Además, los políticos modernos deben enfrentarse a un electorado cada vez más escéptico, que no solo exige propuestas concretas, sino también autenticidad. La percepción de que los políticos son parte de un sistema corrupto y desconectado de la realidad de la gente ha generado una crisis de confianza en las instituciones democráticas. Esta desconfianza ha sido aprovechada por figuras como Donald Trump, quien logró posicionarse como un outsider en un sistema que muchos percibían como ineficaz y corrupto. A través de su retórica populista y su habilidad para conectar con los votantes que se sentían marginados, Trump logró atraer a millones de personas que previamente no se sentían representadas por los partidos tradicionales.

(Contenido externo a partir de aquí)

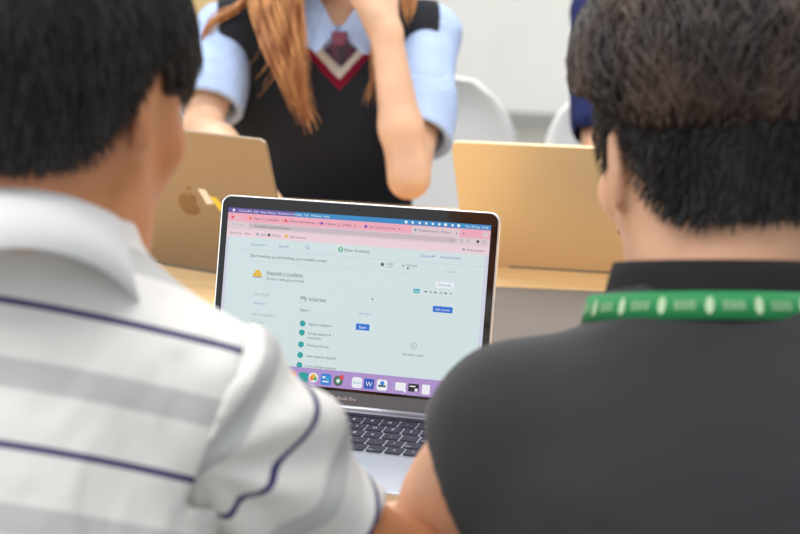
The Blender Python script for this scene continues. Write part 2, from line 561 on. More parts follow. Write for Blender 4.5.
# dark mat behind the laptop, in front of the gold laptop
ma = on(489, 289.5); mb = on(600, 294.5)
myaw = math.atan2(mb[1] - ma[1], mb[0] - ma[0])
mm_w, mm_h = 0.42, 0.27
mc = (ma[0] + math.cos(myaw) * mm_w / 2 + math.sin(myaw) * mm_h / 2, ma[1] + math.sin(myaw) * mm_w / 2 - math.cos(myaw) * mm_h / 2, TABLE_Z + 0.0005)
bm = bmesh.new(); prism(bm, rrect(mm_w, mm_h, 0.014), 0, 0.004)
o = bm_obj('desk_mat', bm, M['mat_grey']); o.location = mc; o.rotation_euler = (0, 0, myaw)
o['label'] = 'flat dark grey mat lying on the table right of the middle laptop'; o['category'] = 'mat'

# ------------------------------------------------------------------ laptops
LW, LD = 0.3041, 0.2124
EM = 0.90
def emat(name, rgb, k=1.0):
    return mat(name, rgb, 0.3, emit=EM * k)
SM = {
 'page': (214, 230, 232), 'lilac': (212, 214, 232), 'menu_purple': (100, 82, 165), 'menu_blue': (40, 138, 200), 'tab_pink': (243, 172, 190),
 'tool_pink': (226, 204, 212), 'addr': (204, 186, 196), 'book_pink': (240, 212, 222), 'ink': (82, 92, 98), 'faint': (150, 164, 170), 'line': (190, 208, 212),
 'link': (92, 134, 200), 'green': (26, 170, 110), 'teal': (14, 160, 158), 'button': (22, 112, 214), 'cyan': (20, 176, 190), 'white': (240, 244, 248),
 'dock': (176, 146, 208), 'gold': (232, 190, 70), 'red': (224, 70, 80), 'violet': (124, 60, 190), 'orange': (240, 130, 50), 'black': (24, 26, 32), 'app_blue': (36, 130, 220), 'word': (24, 86, 190),
}
SKEYS = list(SM)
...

Es importante reconocer que esta transformación de la política también tiene efectos sobre la democracia misma. Si bien el marketing y la comunicación política han permitido a los políticos conectar de manera más directa con sus electores, también han generado un clima de superficialidad y manipulación. La pregunta sobre el grado de sinceridad detrás de las promesas y las políticas es cada vez más relevante, pues las campañas tienden a centrarse más en la imagen que en la sustancia. Este enfoque puede debilitar la calidad del debate político y aumentar la polarización social, ya que las personas tienden a consumir información que refuerza sus creencias preexistentes y se sienten menos dispuestas a considerar puntos de vista opuestos.

A medida que los medios de comunicación y las redes sociales continúan evolucionando, la política seguirá cambiando. Es probable que veamos un mayor enfoque en la construcción de identidad política y en la manipulación de las emociones de los votantes. Los partidos y candidatos que entiendan cómo manejar estos elementos serán los más exitosos, pero no sin desafíos. La clave estará en equilibrar la necesidad de conectar emocionalmente con el electorado y la responsabilidad de ofrecer propuestas concretas que puedan mejorar la vida de las personas de manera real.